À la veille de la guerre déclenchée par la Russie de Vladimir Poutine, la Hongrie, seule contres tous les membres de l’Alliance, avait très concrètement bloqué l’adhésion de l’Ukraine au programme de cybersécurité de l’OTAN, qui lui aurait permis de mieux se défendre contres les cyberattaques russes.

Notre ministre des Affaires étrangères, Péter Szijjártó, avait explicitement menacé de bloquer le rapprochement de l’Ukraine avec l’OTAN, mais aussi avec l’Union européenne dans un entretien donné fin janvier.

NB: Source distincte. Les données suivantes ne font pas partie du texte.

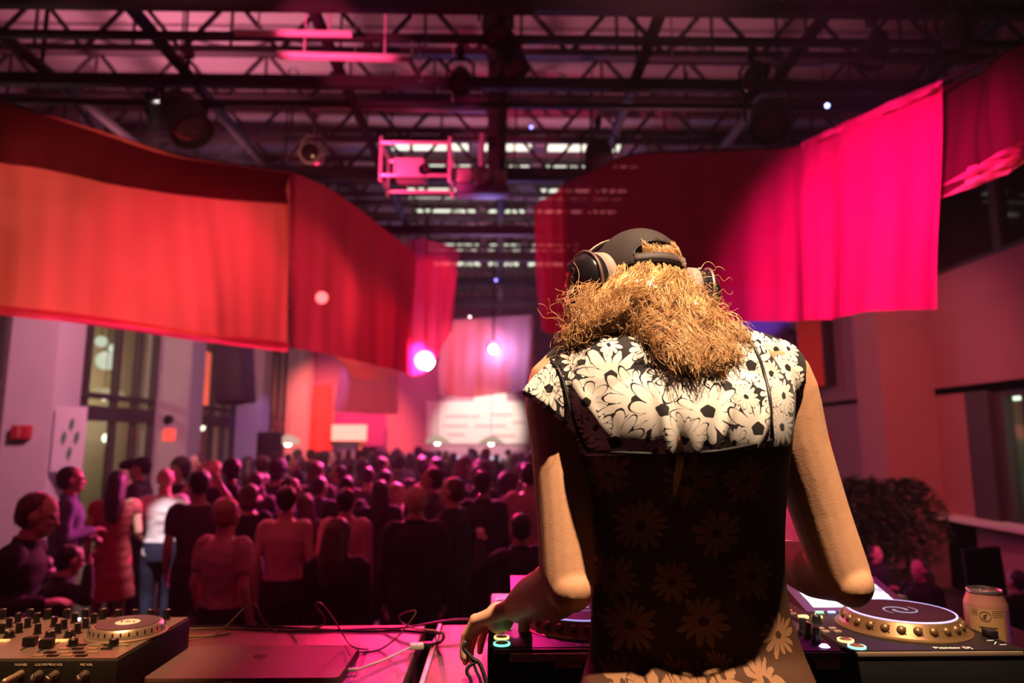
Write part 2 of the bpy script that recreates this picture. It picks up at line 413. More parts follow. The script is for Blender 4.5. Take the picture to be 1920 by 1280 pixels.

La Hongrie continue d’interdire toute livraison d’armes à l’Ukraine qui passeraient par son territoire. Elle a également pendant trois mois interdit la partie centrale et orientale du pays à l’OTAN, bloquant de fait le déploiement des troupes d’une alliance militaire dont elle est censée être membre.

La Hongrie a fait retirer le patriarche Cyrille de Moscou – un oligarque favorable à la guerre et très proche de Poutine – de la liste des personnalités sanctionnées par l’Union européenne que vous avez soutenue.

Multipliant les gestes d’amitié à l’égard d’un Vladimir Poutine en guerre contre un pays souverain et sa population civile, le gouvernement hongrois a également accéléré l’extension de la centrale nucléaire de Paks, réalisée par la Russie, qui devrait pourtant tomber sous le coup des sanctions que, là aussi, vous avez soutenues.

L’heure est grave, la plaisanterie n’est donc pas de mise. Mais très franchement, Monsieur le Président de la République, la prochaine fois que vous laisserez défiler des troupes étrangères à quelques pas du palais de l’Élysée, pensez à vous assurer qu’elles sont bien vos alliées et non vos ennemies ; , c’était risqué !

Veuillez accepter, Monsieur le Président de la République, l’expression de mes salutations distinguées. Je vous souhaite une joyeuse fête du 14 juillet.

Gábor Eröss

Sociologue, docteur de l’École des hautes études en sciences sociales (EHESS, Paris) et maire adjoint écologiste (Párbeszéd) du 8e arrondissement de Budapest.